= Task statement =
Copy out the lines that include the word "this".

= Records to use =
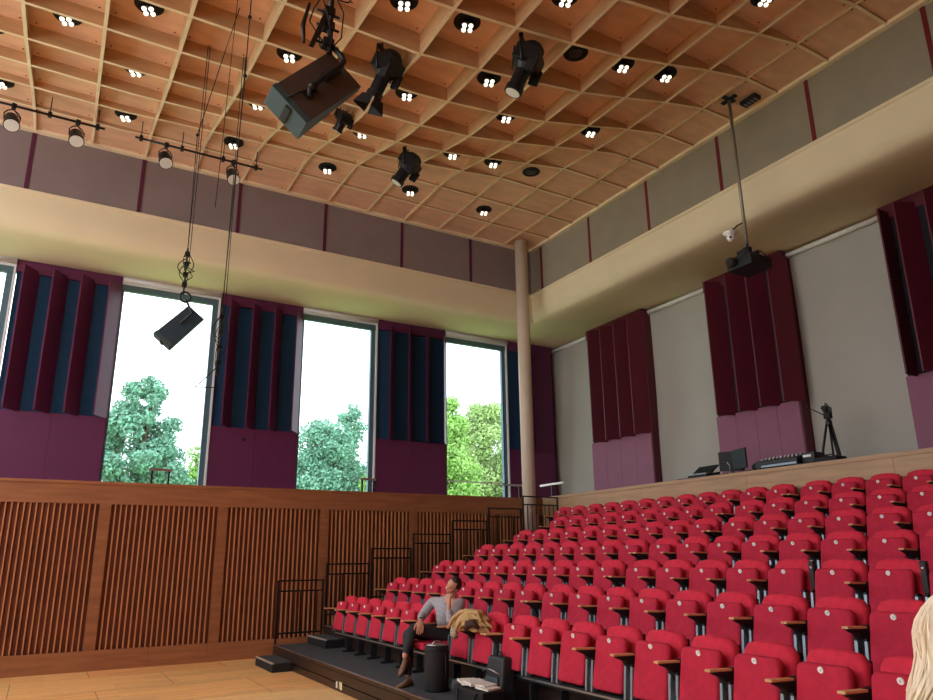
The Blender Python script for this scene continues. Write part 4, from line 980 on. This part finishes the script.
m = MB(); m.hexa([(-.15,-.15,.03),(-.09,-.15,.03),(-.09,.15,.03),(-.15,.15,.03),(-.10,-.12,.26),(-.05,-.12,.26),(-.05,.12,.26),(-.10,.12,.26)]); m.build('front_pocket', mat('slate_nylon', (.035,.05,.06), .45), bp, bevel=.02, seg=3)
m = MB(); m.tube([(.02,-.05,.45),(.02,-.04,.50),(.02,.04,.50),(.02,.05,.45)], .010, 6); m.build('grab_handle', BLACK, bp)
m = MB(); m.tube([(-.10,-.17,.30),(-.125,-.05,.335),(-.125,.05,.335),(-.10,.17,.30)], .006, 6); m.build('zip', SILV, bp)
tb = empty('tote_bag', (4.20, 6.95, H+.004), label='open dark bag stuffed with papers at the front of the platform', cat='bag')
m = MB(); m.hexa([(-.13,-.28,0),(.10,-.28,0),(.10,.28,0),(-.13,.28,0),(-.15,-.31,.17),(.12,-.31,.17),(.12,.31,.17),(-.15,.31,.17)]); m.build('bag_body', BLACKM, tb, bevel=.02)
m = MB(); m.tube([(-.15,-.2,.15),(-.20,-.15,.04),(-.20,.12,.03),(-.15,.2,.15)], .012, 6); m.build('handle', BLACK, tb)
rnd = random.Random(5)
for k in range(5):
    m = MB(); Mx = Matrix.Translation((-.02+rnd.uniform(-.03,.03), -.20+.10*k, .185+.012*k % .03)) @ Matrix.Rotation(rnd.uniform(-.6,.6), 4, 'Z') @ Matrix.Rotation(rnd.uniform(-.12,.12), 4, 'X')
    m.box(-.10,.10,-.09,.09,0,.018+.006*k % .02, Mx)
    p = tag(m.build('paper_sheaf', PAPER, None, loc=tb.location), None, None)
    tag(p, ['crumpled white paper sheaf at the left end of the open bag','white paper sheaf second from the left in the open bag','white paper sheaf in the middle of the open bag','white paper sheaf second from the right in the open bag','white paper sheaf at the right end of the open bag'][4-k], 'paper', 'papers in the open bag')

# ------------------------------------------------------------------ camera
cam_d = bpy.data.cameras.new('camera'); cam = bpy.data.objects.new('camera', cam_d); COL.objects.link(cam)
fpx, yaw, pitch, roll, cx, cy = 705.54, math.radians(30.119), math.radians(14.913), math.radians(-.587), 462.14, 369.61
f = Vector((math.sin(yaw)*math.cos(pitch), math.cos(yaw)*math.cos(pitch), math.sin(pitch))); r0 = Vector((math.cos(yaw), -math.sin(yaw), 0)); u0 = r0.cross(f)
rr = r0*math.cos(roll)+u0*math.sin(roll); uu = u0*math.cos(roll)-r0*math.sin(roll)
Mc = Matrix((rr, uu, -f)).transposed().to_4x4(); Mc.translation = (0, 0, 1.8); cam.matrix_world = Mc
cam_d.sensor_fit = 'HORIZONTAL'; cam_d.sensor_width = 36; cam_d.lens = fpx/933*36; cam_d.shift_x = (466.5-cx)/933; cam_d.shift_y = (cy-350)/933; cam_d.clip_start = .05; cam_d.clip_end = 500
bpy.context.scene.camera = cam
# ------------------------------------------------------------------ light
w = bpy.data.worlds.new('world'); bpy.context.scene.world = w; w.use_nodes = True; bg = w.node_tree.nodes['Background']; bg.inputs[0].default_value = (.93,.97,1,1); bg.inputs[1].default_value = 3.2
def area(name, loc, rot, sx, sy, e, col):
    d = bpy.data.lights.new(name, 'AREA'); d.shape = 'RECTANGLE'; d.size = sx; d.size_y = sy; d.energy = e; d.color = col
    o = bpy.data.objects.new(name, d); COL.objects.link(o); o.location = loc; o.rotation_euler = rot; return o
vs = bpy.context.scene.view_settings; vs.view_transform = 'Standard'; vs.look = 'None'; vs.exposure = .16; vs.gamma = 1
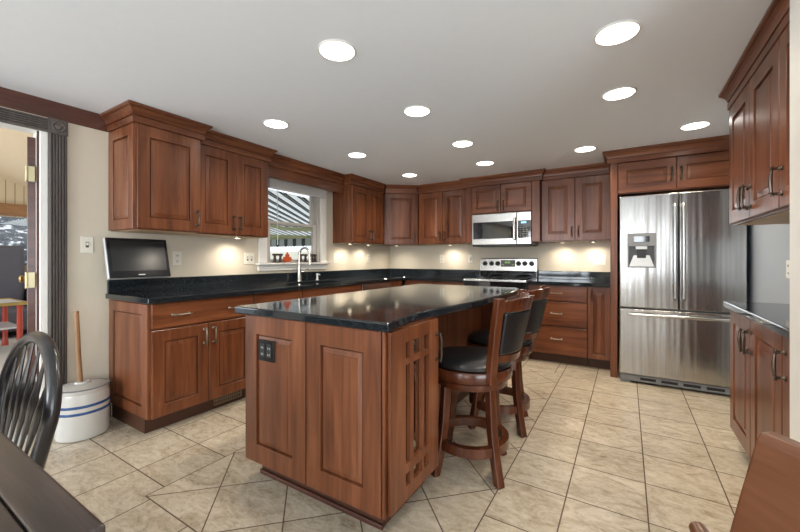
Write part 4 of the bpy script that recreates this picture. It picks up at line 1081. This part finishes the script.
for k in range(6):
    xb = -0.125+0.050*k; xt = xb*1.5
    # end on the bow: find its height above xt
    bz_ = max((bowpt(-0.7+1.4*q/200) for q in range(201)), key=lambda p: -abs(p[0]-xt))
    p0 = Vector((xb, 0.165, 0.462)); p1 = Vector(bz_)
    n = 10; pts = [tuple(p0.lerp(p1, q/n)) for q in range(n+1)]
    rr = [0.007+0.012*math.exp(-((q/n-0.55)/0.22)**2) for q in range(n+1)]
    MB().tube(pts, rr, 8, flat=(1.0, 0.55)).build('spindle', 'spindle', wc, smooth=True)
for sx, sy in ((-1,-1),(1,-1),(-1,1),(1,1)):
    MB().tube([(sx*0.13,sy*0.12,0.432),(sx*0.17,sy*0.155,0.22),(sx*0.205,sy*0.19,0.0)], [0.013,0.019,0.012], 10).build('leg', 'spindle', wc, smooth=True)
MB().tube([(-0.172,-0.157,0.2),(-0.172,0.157,0.2)], 0.009, 8).build('stretcher', 'spindle', wc)
MB().tube([(0.172,-0.157,0.2),(0.172,0.157,0.2)], 0.009, 8).build('stretcher', 'spindle', wc)
MB().tube([(-0.172,0,0.2),(0.172,0,0.2)], 0.009, 8).build('stretcher', 'spindle', wc)

# ------------------------------------------------------------------ brown armchair, lower right foreground
# local: faces -Y; back top-left corner (seen from the front) lands at (3.437,-0.179,0.90)
th = math.atan2(-0.78, 0.62)                     # direction of the back's width
ac = thing('armchair', 'brown wooden armchair with broad plank back in the lower right foreground', 'chair', (3.4265, -0.1855, 0), th)
BWD = 0.50
rings = []
for z, yf in ((0.52,-0.125),(0.70,-0.068),(0.80,-0.036),(0.890,-0.005),(0.903,0.004)):
    fr_, bk = [], []
    for k in range(11):
        u = k/10; bow = 0.004*(1-(2*u-1)**2)
        xx = BWD*u
        fr_.append((xx, yf+bow-0.0, z)); bk.append((xx, yf+bow+0.024, z))
    rings.append(fr_+bk[::-1])
MB().loops(rings).build('backrest', 'chairwood', ac, bevel=0.005, seg=2)
MB().box(-0.01, BWD+0.01, -0.55, -0.075, 0.425, 0.455).build('seat', 'chairwood', ac, bevel=0.01, seg=3)
for x in (0.04, BWD-0.04):
    MB().tube([(x,-0.125,0.455),(x,-0.090,0.60)], 0.016, 10).build('back_post', 'chairwood', ac)
for x in (0.04, BWD-0.04):
    for y in (-0.50, -0.12): MB().tube([(x,y,0.426),(x+(0.03 if x > 0.2 else -0.03),y+(0.05 if y > -0.3 else -0.03),0)], [0.020,0.014], 10).build('leg', 'chairwood', ac)
for s_ in (-1, 1):
    def mx(x): return x if s_ < 0 else BWD-x
    MB().tube([(mx(p), q, z) for p, q, z in ((-0.042,-0.060,0.728),(-0.01,-0.075,0.724),(0.04,-0.105,0.712),(0.075,-0.14,0.64),(0.07,-0.20,0.454))], [0.012,0.017,0.017,0.016,0.015], 10).build('armrest', 'chairwood', ac, smooth=True)

# ------------------------------------------------------------------ recessed ceiling lights
LIGHTS = [
 (2.010, 0.450, 'recessed ceiling light nearest the camera, above the island front'),
 (1.985, 1.325, 'recessed ceiling light second from the front in the island row'),
 (1.980, 2.190, 'recessed ceiling light third from the front in the island row'),
 (1.930, 2.960, 'recessed ceiling light in front of the microwave'),
 (0.930, 0.960, 'recessed ceiling light beside the left wall cabinets'),
 (0.930, 1.970, 'recessed ceiling light in front of the sink window'),
 (0.935, 3.020, 'recessed ceiling light in front of the corner cabinet'),
 (3.217, 1.030, 'recessed ceiling light at upper right, closest to the camera on that side'),
 (3.214, 1.760, 'recessed ceiling light at upper right, just behind the brightest right one'),
 (2.917, 2.960, 'recessed ceiling light in front of the cabinet left of the refrigerator'),
 (3.715, 2.730, 'recessed ceiling light in front of the refrigerator'),
]
proto = None
for x, y, lab in LIGHTS:
    if proto is None:
        t = thing('ceiling_light', lab, 'ceiling light', (x, y, ZC-0.0005), 0, 'recessed ceiling lights')
        MB().lathe([(0.086,-0.002),(0.087,-0.005),(0.092,-0.006),(0.098,-0.002),(0.098,0.0),(0.086,0.0)], (0,0,0), 36).build('trim_ring', 'white', t, smooth=True)
        MB().lathe([(0.0855,0.0),(0.0855,-0.004),(0.05,-0.0065),(0.001,-0.007)], (0,0,0), 36).build('lens', 'glow', t, smooth=True)
        light('lamp', 'SPOT', (0,0,-0.02), CAN_W, CAN_COL, parent=t, spot_size=R(150), spot_blend=0.9, shadow_soft_size=0.07)
        proto = t
    else:
        c = copy_tree(proto); c.location = (x, y, ZC-0.0005); c['label'] = lab

# ------------------------------------------------------------------ under-cabinet puck lights
PUCKS = [(0.15, 1.16, 'puck light beneath the two-door cabinet left of the sink window'),
 (0.15, 2.80, 'puck light under the narrow cabinet right of the window, nearer the window'),
 (0.15, 3.20, 'puck light under the narrow cabinet right of the window, nearer the corner'),
 (0.30, 3.72, 'puck light beneath the angled corner cabinet'),
 (1.12, YB-0.15, 'puck light beneath the back wall cabinet left of the microwave'),
 (2.60, YB-0.15, 'puck light under the cabinet right of the microwave, nearer the microwave'),
 (2.93, YB-0.15, 'puck light under the cabinet right of the microwave, nearer the refrigerator')]
proto = None
for x, y, lab in PUCKS:
    if proto is None:
        t = thing('puck_light', lab, 'puck light', (x, y, ZU0-0.0035), 0, 'under-cabinet puck lights')
        MB().lathe([(0.035,0.0),(0.035,-0.010),(0.030,-0.012),(0.028,-0.012),(0.028,0.0)], (0,0,0), 24).build('housing', 'nickel', t, smooth=True)
        MB().lathe([(0.0275,-0.002),(0.0275,-0.010),(0.001,-0.0105)], (0,0,0), 24).build('lens', 'puckglow', t, smooth=True)
        light('lamp', 'SPOT', (0,0,-0.016), PUCK_W, PUCK_COL, parent=t, spot_size=R(165), spot_blend=1.0, shadow_soft_size=0.025)
        proto = t
    else:
        c = copy_tree(proto); c.location = (x, y, ZU0-0.0035); c['label'] = lab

= Full output =
The Blender Python script for this scene continues. Write part 4, from line 980 on. This part finishes the script.
Write part 4 of the bpy script that recreates this picture. It picks up at line 1081. This part finishes the script.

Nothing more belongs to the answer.